IPUMS Health Surveys Best Published Research Award | 2025

C. Wright Mills Award, Society for the Study of Social Problems | 2024

Distinguished Book Award, Sociology of Law Section, American Sociological Association | 2024

Robert J. Bursik Junior Scholar Award, Communities and Place Division, American Society of Criminology | 2024

Louis Wirth Best Article Award, International Migration Section, American Sociological Association | 2019

Top Books and/or Publications:

Engage and Evade: How Latino Immigrant Families Manage Surveillance in Everyday Life. Princeton, NJ: Princeton University Press.

“Spatial and Temporal Contexts of Formal Social Control and System Involvement: U.S. Latinos under Immigration Policing.” Law & Society Review 59(1): 172-208 (with Livia Baer-Bositis).

“Deportation Threat Predicts Latino U.S. Citizens and Noncitizens’ Psychological Distress, 2011-2018.” Proceedings of the National Academy of Sciences 121(9): e2306554121 (with Amy L. Johnson, Christopher Levesque, and Neil A. Lewis, Jr.).

Education:

PhD, Harvard University | Sociology

AM, Harvard University | Sociology

BA, University of Wisconsin-Madison | Political Science and Spanish

Major Appearances:

“The Many Ways We Monitor Undocumented Immigrants,” KERA Think with Krys Boyd, September 2023

“Susana Matta Valdivieso on the Parkland Shooting, Abuse, and Anti-Immigrant Laws in Florida,” Teen Vogue, September 2023

“How Latino Undocumented Families Deal with the Threat of Deportation,” The Source (Texas Public Radio), May 2023

“Watching the Watchers: The Surveillance of Immigrants with Asad L. Asad,” The Rational Middle, April 2022

What do you find the most beneficial about being an LSA member?
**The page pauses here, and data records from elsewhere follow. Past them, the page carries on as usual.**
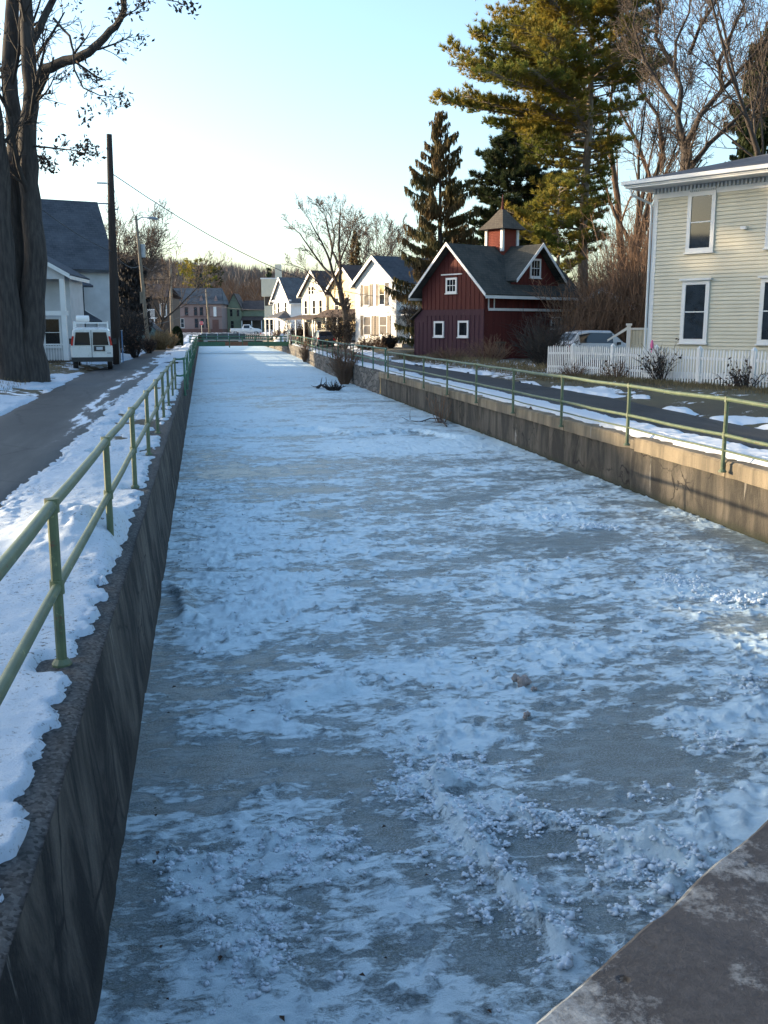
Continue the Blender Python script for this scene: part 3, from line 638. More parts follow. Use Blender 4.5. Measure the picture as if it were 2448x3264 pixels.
# ------------------------------------------------------------------ canal walls
def make_walls():
    # west wall: battered, with a gravelly top
    ys = np.arange(1.0, 178, 0.25); vs = np.linspace(0, 1, 9); Y, Vv = np.meshgrid(ys, vs, indexing='ij')
    X = -0.60 - 0.14 * Vv + (fbm(Y * 1.2, Vv * 3, 4) - 0.5) * 0.03; Z = -0.15 + 1.28 * Vv
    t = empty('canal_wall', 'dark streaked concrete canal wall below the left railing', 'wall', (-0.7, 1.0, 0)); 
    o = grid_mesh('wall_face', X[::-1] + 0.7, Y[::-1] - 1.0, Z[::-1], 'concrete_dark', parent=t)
    us = np.linspace(0, 1, 8); Y, U = np.meshgrid(ys, us, indexing='ij')
    X = -0.74 - 0.42 * U + (fbm(Y * 1.2, 0 * U + 3, 4) - 0.5) * 0.03; Z = 1.13 + 0.012 * fbm(X * 9, Y * 9, 3) - 0.02 * (U < 0.01)
    o = grid_mesh('wall_top', X[:, ::-1] + 0.7, Y - 1.0, Z[:, ::-1], 'coping_grey', parent=t)
    # east wall: near concrete part with coping blocks
    t = empty('canal_wall', 'stained concrete canal wall with cracked coping below the right railing', 'wall', (8.42, 8.0, 0))
    ys = np.arange(8, 47, 0.12); vs = np.linspace(0, 1, 12); Y, Vv = np.meshgrid(ys, vs, indexing='ij')
    X = 8.465 - 0.02 * Vv + (fbm(Y * 0.9, Vv * 2 + 4, 4) - 0.5) * 0.04
    for yc in POSTY_R: X = X + 0.05 * np.exp(-((Y - yc - 0.35 - 0.25 * (fbm(Vv * 3, Vv * 0 + yc, 3) - 0.5)) / 0.05) ** 2) * (Vv > 0.1)
    Z = -0.15 + 1.01 * Vv
    grid_mesh('wall_face', X - 8.42, Y - 8.0, Z, 'concrete', parent=t)
    rr = random.Random(3)
    edges = [8.0] + [y + 0.12 for y in POSTY_R if y > 9] + [47.0]
    for a, b in zip(edges[:-1], edges[1:]):
        n = max(6, int((b - a) / 0.2)); mb = MB(); prof = lambda: [(0.0, 0.87), (0.0, 1.10), (0.03, 1.135), (0.45, 1.14), (0.45, 0.87)]
        rows = []
        for i in range(n + 1):
            y = a + 0.025 + (b - a - 0.05) * i / n; jit = (rr.random() - 0.5) * 0.014; bite = 0
            if 18.0 < y < 18.75: bite = 0.13 * (1 - abs(y - 18.3) / 0.45)
            rows.append([(8.355 + jit + x + (max(0, bite) if x < 0.2 else 0) - 8.42, y - 8.0, z + (rr.random() - 0.5) * 0.012 - (max(0, bite) * 0.9 if z > 1 and x < 0.2 else 0)) for x, z in prof()])
        k = 5; n0 = len(mb.v)
        for r in rows: mb.v += r
        for i in range(n):
            for j in range(k): j2 = (j + 1) % k; p = n0 + i * k; mb.f.append((p + j, p + k + j, p + k + j2, p + j2))
        mb.f.append(tuple(n0 + j for j in range(k))); mb.f.append(tuple(n0 + n * k + j for j in reversed(range(k))))
        mb.build('coping_block', 'coping', t)
    # east wall: far rubble stone part
    t = empty('canal_wall', 'rubble stone canal wall at the far right bend of the canal', 'wall', (8.42, 47.05, 0))
    ys = np.arange(47.05, 178, 0.3); vs = np.linspace(0, 1, 10); Y, Vv = np.meshgrid(ys, vs, indexing='ij')
    X = wallx(Y) + 0.03 + 0.0 * Vv + (fbm(Y * 2.2, Vv * 5, 4) - 0.5) * 0.22; Z = -0.15 + 1.30 * Vv
    grid_mesh('wall_face', X - 8.42, Y - 47.05, Z, 'rubble', parent=t)
    us = np.linspace(0, 1, 5); Y, U = np.meshgrid(ys, us, indexing='ij'); X = wallx(Y) + 0.03 + (fbm(Y * 2.2, 5 + 0 * Y, 4) - 0.5) * 0.22 * (1 - U) + 0.6 * U
    grid_mesh('wall_top', X - 8.42, Y - 47.05, 1.15 - 0.02 * U + 0 * X, 'coping_grey', parent=t)
POSTY_R = [14.4 + 3.68 * k for k in range(-2, 9)]
make_walls()

# bridge the photographer stands on: the corner of its coping
def make_bridge():
    zt = 2.28
    a = gr(2448, 2597, zt); b = gr(1680, 3264, zt); d = (a - b).normalized(); nrm = Vector((d.y, -d.x, 0))     # towards the camera side
    if nrm.y > 0: nrm = -nrm
    p0 = b - d * 1.2; L = 9.5; t = empty('bridge_parapet', 'bare concrete parapet of the bridge in the bottom right corner', 'parapet', p0)
    n = 500; rr = np.random.RandomState(2); mb = MB(); rows = []
    prof = [(0.05, -0.45), (0.0, -0.40), (0.0, -0.012), (0.012, 0.0), (0.3, 0.006), (0.7, 0.0), (1.1, 0.004), (1.15, -0.03), (1.15, -0.45)]
    for i in range(n + 1):
        s_ = L * i / n; r = []
        for u, z in prof:
            q = d * s_ + nrm * u; jn = (float(fbm(np.array(s_ * 6.0), np.array(u * 3.0), 5, 0.65)) - 0.5)
            r.append((q.x + jn * 0.014, q.y + jn * 0.014, z + jn * 0.02))
        rows.append(r)
    k = len(prof)
    for r in rows: mb.v += r
    for i in range(n):
        for j in range(k): j2 = (j + 1) % k; p = i * k; mb.f.append((p + j, p + j2, p + k + j2, p + k + j))
    o = mb.build('parapet_cap', 'bridge_concrete', t)
    mb = MB(); q0 = nrm * 0.12; q1 = nrm * 1.0
    mb.hexa([q0 + Vector((0, 0, -2.3)), q0 + d * L + Vector((0, 0, -2.3)), q1 + d * L + Vector((0, 0, -2.3)), q1 + Vector((0, 0, -2.3)),
             q0 + Vector((0, 0, -.42)), q0 + d * L + Vector((0, 0, -.42)), q1 + d * L + Vector((0, 0, -.42)), q1 + Vector((0, 0, -.42))])
    mb.build('parapet_wall', 'concrete_dark', t)
make_bridge()

# ------------------------------------------------------------------ railings
def railing(label, posts, zf, ztop, zmid, zlow, mat, rp=0.034, rt=0.036, foot=True, ext0=None, ext1=None, zfoot=None, square=False):
    o0 = Vector((posts[0][0], posts[0][1], 0)); t = empty('railing', label, 'railing', o0, 0)
    P = [Vector((x, y, 0)) for x, y in posts]
    for i, p in enumerate(P):
        mb = MB(); z0 = zf; top = ztop(p.y) if callable(ztop) else ztop; q = p - o0
        if square: mb.box(q.x - rp, q.y - rp, z0, q.x + rp, q.y + rp, top - 0.03)
        else: mb.tube([(q.x, q.y, z0), (q.x, q.y, top)], rp, 10)
        if foot: mb.lathe([(rp * 1.9, 0), (rp * 1.9, 0.02), (rp * 1.2, 0.05)], (q.x, q.y, z0), 10)
        for z in (zmid, ztop):
            if z: mb.lathe([(rp * 1.35, -0.045), (rp * 1.35, 0.045)], (q.x, q.y, z), 10)
        mb.build('post', mat, t)
    line = ([ext0] if ext0 else []) + [(p.x, p.y) for p in P] + ([ext1] if ext1 else [])
    for nm, z, r in (('top_rail', ztop, rt), ('middle_rail', zmid, rt * 0.88), ('low_rail', zlow, rt * 0.45)):
        if not z: continue
        mb = MB(); pts = []; rr = random.Random(int(z * 100) + len(line))
        for (x0, y0), (x1, y1) in zip(line[:-1], line[1:]):
            for k in range(4):
                f = k / 4; pts.append((x0 + (x1 - x0) * f - o0.x, y0 + (y1 - y0) * f - o0.y, z + (rr.random() - 0.5) * 0.012 - 0.012 * math.sin(PI * f)))
        pts.append((line[-1][0] - o0.x, line[-1][1] - o0.y, z)); mb.tube(pts, r, 10); mb.build(nm, mat, t, smooth=True)
    return t
lp = [(-0.97, y) for y in (2.75, 6.31, 9.85, 13.47, 17.0, 20.5, 23.8, 27.4, 31.2, 34.6)]
railing('pale green pipe railing along the left canal edge near the camera', lp, 1.13, 2.19, 1.66, None, 'rail', ext0=(-0.95, -0.5))
lp2 = [(-0.66 + 0.1 * math.sin(k * 1.7) * 0.3, 34.9 + 3.4 * k) for k in range(25)]
railing('dark green railing farther up the left canal edge, beyond the jog', lp2, 0.92, 2.19, 1.62, None, 'rail_dark', ext0=(-0.97, 34.75))
rp_ = [(8.24, y) for y in POSTY_R]
railing('pale green pipe railing along the right canal wall near the camera', rp_, 0.97, 2.15, 1.575, 1.33, 'rail', ext0=(8.24, 3.5))
rp2 = [(float(wallx(46.0 + 3.4 * k)) + 0.10, 46.0 + 3.4 * k) for k in range(23)]
railing('dark green railing along the far right canal wall by the parked cars', rp2, 1.0, 2.26, 1.68, None, 'rail_dark', ext0=(8.24, 44.2))

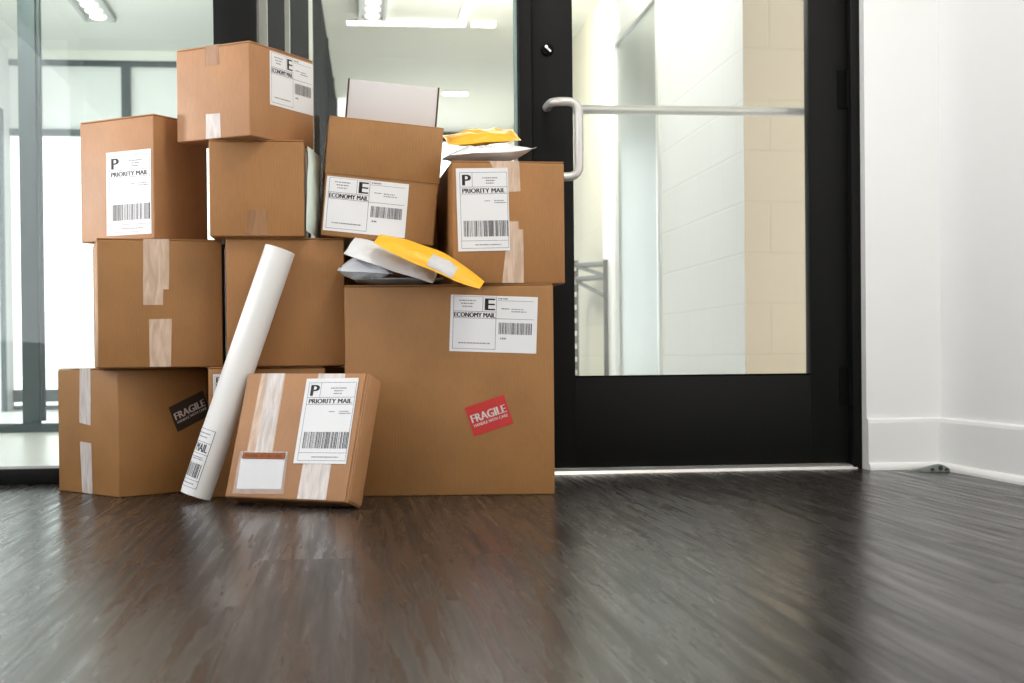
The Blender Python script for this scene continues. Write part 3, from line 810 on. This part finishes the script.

I didn’t fully realize I was a sociolegal scholar until I attended my first Law and Society Association annual meeting. LSA clarified my intellectual identity, introduced me to an interdisciplinary community of scholars, and fostered friendships I might not otherwise have formed. While the timing of the annual meeting varies, it often falls in or around my birthday in early June. Suffice it to say, LSA is the only annual meeting I’m genuinely happy to attend on my birthday.

Why should professionals or students join LSA?

LSA allows professionals and students alike to traverse disciplinary boundaries in ways that generate bigger ideas, sharper analytical tools, and more direct public impact. Much of the world we inhabit—and study—sits at the intersection of law and society. While disciplinary tools remain important, LSA offers a rare space for sustained intellectual cross-pollination. Through its annual meetings in thoughtfully selected cities around the world, as well as ongoing opportunities for professional development and engagement with scholars across career stages, LSA creates a community where people think together across difference. As careers advance and professional demands intensify, such spaces become increasingly rare. LSA ensures that, at least once a year, you can think in community with others who approach your questions from distinct intellectual and professional perspectives—and, in doing so, collectively improve your work and perhaps even a small corner of the world.